The matter was again adjourned to 7th November, 2007 for mention. That was the last order made by the late Judge and the proceedings remained in abeyance until the 2nd July, 2008 when the appellant appeared before another Judge, Musinga, J. The record made by Musinga, J. shows as follows:

“Mr. Okenye: I pray that the court proceeds to have the proceedings typed and thereafter prepare a judgment.



Court: Proceedings to be typed. Judgment on 25/9/2008.



Nothing was said about the pending summing-up to the assessors and the verdict of the two remaining assessors was never sought or taken. The learned Judge then apparently read the proceedings and prepared a judgment in which he convicted the appellant and duly sentenced him to death. We are mindful of the fact that by Act No. 7 of 2007 Parliament introduced section 201 (2) into the Criminal Procedure Code and by that introduction it was provided that:

“The provisions of section 200 of this Act shall apply, mutatis mutandis to trials held in the High Court.”

Section 200 of the Act provides for incoming magistrates taking over uncompleted trials by other magistrates but section 200 (4) specifically provides:

“Where an accused person is convicted upon evidence that was not wholly recorded by the convicting magistrate, the High Court may, if it is of the opinion that the accused was materially prejudiced thereby, set aside the conviction and may order a new trial.”

Musinga, J never saw any of the witnesses who testified before Bauni, J. No summing-up notes were available on the record and the incoming Judge deprived the appellant and of course himself of the opinion of the two assessors who had at least seen and heard the prosecution witnesses and the appellant testify before them. We have no doubt that these factors materially prejudiced the appellant and this must be the basis on which Mr. Gumo asked us to order a retrial.

We have already indicated that we are not inclined to order a retrial in this case. In the case of Mwangi v. Republic [1983] KLR 522, this Court held that:

“A retrial should not be ordered unless the appellate court is of the opinion that on a proper consideration of the admissible or potentially admissible evidence, a conviction might result.”

What was the evidence relied on in this case? It was simply that of Nathan Obongo Momanyi (PW 8) who was the only witness to testify that he saw the appellant stab the deceased with a knife in the hall where dancing was going on. Jeremiah Ogendi (PW 3) the assistant chief of the area said he received a report of the stabbing that night. He visited the house of the appellant but did not find the appellant. Instead, on the appellant’s bed, the assistant chief found a pair of trousers and a shirt both of which were blood stained. He took them, and when cross-examined on those items, the witness stated:

“I found blood stained clothes in accused’s house. They are not in court. I handed them to the investigating officer. I only went to the house of accused and his friend Nathan that night.”

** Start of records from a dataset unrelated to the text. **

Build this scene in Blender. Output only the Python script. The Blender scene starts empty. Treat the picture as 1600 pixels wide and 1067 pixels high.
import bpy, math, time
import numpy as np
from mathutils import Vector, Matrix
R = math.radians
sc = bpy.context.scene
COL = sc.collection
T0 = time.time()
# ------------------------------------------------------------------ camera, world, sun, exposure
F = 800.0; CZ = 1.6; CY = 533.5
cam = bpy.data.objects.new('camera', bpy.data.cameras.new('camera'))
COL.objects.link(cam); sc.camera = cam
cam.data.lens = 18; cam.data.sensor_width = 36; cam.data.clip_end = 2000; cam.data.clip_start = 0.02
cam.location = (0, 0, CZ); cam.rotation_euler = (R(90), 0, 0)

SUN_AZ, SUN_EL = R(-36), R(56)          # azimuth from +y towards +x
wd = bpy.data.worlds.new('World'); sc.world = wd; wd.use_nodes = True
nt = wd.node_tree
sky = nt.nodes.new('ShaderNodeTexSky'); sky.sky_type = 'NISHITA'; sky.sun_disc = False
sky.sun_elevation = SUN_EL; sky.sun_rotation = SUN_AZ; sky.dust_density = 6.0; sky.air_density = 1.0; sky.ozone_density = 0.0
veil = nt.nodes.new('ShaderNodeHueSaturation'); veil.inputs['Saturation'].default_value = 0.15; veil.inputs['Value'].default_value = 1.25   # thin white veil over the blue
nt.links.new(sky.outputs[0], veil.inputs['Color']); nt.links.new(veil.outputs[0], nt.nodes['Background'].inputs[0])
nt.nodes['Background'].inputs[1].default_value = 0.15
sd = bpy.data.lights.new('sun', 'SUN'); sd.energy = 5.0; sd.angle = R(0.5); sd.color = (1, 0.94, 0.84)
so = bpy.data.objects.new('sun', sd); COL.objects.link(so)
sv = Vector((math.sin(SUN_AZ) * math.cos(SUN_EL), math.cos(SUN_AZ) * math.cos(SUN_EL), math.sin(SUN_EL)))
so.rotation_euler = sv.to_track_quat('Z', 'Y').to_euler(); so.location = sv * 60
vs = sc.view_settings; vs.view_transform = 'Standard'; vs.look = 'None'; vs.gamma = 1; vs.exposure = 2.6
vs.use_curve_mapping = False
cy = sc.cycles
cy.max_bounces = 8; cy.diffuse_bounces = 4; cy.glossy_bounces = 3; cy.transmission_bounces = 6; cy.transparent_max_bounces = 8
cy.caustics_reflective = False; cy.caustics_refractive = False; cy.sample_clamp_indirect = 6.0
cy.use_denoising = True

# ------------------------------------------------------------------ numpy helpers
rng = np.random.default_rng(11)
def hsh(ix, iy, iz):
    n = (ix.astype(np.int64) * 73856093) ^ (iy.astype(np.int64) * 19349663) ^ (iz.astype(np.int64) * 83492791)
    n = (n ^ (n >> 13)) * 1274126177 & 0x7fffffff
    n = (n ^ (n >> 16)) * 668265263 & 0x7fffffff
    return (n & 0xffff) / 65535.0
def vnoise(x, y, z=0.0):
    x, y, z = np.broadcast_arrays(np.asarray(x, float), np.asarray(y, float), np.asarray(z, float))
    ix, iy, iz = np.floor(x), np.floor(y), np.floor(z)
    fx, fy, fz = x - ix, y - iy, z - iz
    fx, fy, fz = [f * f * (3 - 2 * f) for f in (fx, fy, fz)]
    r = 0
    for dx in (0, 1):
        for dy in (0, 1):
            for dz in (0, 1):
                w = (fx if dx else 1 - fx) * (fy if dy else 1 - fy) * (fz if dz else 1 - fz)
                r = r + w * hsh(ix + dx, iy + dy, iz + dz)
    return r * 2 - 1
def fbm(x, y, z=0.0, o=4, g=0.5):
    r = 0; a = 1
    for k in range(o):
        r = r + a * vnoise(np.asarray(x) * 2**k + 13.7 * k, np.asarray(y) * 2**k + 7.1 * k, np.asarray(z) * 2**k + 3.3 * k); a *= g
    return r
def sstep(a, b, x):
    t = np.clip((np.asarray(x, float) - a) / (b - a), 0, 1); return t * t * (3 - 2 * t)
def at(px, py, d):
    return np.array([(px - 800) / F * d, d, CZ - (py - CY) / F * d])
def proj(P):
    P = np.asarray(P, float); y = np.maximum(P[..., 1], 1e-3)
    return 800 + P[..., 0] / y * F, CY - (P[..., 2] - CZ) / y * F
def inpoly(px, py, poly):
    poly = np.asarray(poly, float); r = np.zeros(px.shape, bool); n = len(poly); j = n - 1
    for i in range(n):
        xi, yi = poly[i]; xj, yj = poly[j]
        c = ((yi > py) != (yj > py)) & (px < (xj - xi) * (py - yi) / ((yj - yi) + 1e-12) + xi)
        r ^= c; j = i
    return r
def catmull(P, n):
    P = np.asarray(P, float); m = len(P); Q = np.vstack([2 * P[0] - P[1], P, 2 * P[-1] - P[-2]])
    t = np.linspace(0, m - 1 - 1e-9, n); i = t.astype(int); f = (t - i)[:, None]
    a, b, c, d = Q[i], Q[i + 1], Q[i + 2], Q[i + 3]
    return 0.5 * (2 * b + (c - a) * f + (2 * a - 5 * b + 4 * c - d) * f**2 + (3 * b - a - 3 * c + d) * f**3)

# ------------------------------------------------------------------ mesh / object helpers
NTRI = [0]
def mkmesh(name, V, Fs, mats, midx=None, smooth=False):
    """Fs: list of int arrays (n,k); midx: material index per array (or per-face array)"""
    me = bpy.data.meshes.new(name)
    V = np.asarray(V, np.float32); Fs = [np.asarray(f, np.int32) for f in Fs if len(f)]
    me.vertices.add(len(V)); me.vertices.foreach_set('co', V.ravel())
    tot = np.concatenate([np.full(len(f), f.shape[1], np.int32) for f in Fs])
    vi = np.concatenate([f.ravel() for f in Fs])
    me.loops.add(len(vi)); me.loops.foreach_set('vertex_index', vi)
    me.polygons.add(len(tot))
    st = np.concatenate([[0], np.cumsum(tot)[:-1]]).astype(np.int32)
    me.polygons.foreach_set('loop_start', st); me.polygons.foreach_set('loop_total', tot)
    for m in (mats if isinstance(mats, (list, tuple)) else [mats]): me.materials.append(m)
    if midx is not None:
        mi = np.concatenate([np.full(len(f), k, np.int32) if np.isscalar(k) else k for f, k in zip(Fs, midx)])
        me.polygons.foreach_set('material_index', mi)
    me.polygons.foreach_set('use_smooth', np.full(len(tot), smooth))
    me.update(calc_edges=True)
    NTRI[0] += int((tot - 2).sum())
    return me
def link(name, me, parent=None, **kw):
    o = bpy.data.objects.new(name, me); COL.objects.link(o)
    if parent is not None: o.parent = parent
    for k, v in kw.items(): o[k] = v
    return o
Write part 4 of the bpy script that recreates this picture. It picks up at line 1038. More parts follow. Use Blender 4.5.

No-one else ever spoke about the blood stained clothes and it was not known what could have happened to them. An order for a retrial might well enable the prosecution to go and fill in these gaps. Again Nathan said the appellant and the deceased “fought” over some girl and taking into account the fact that the incident took place in a dancing hall it may well be that on a proper consideration of the admissible and potentially admissible evidence, only a conviction for manslaughter might result. The appellant has been in custody since 2003; that is some seven years now. In these circumstances, we reject the request for an order for retrial.

Accordingly we allow the appeal and quash the conviction for murder. We set aside the sentence of death and we order that the appellant shall be released from prison forthwith unless he is held for some other lawful cause. Those shall be the orders of the Court.

Dated and delivered at Kisumu this 26th day of November, 2010.










I certify that this is a true copy of the original.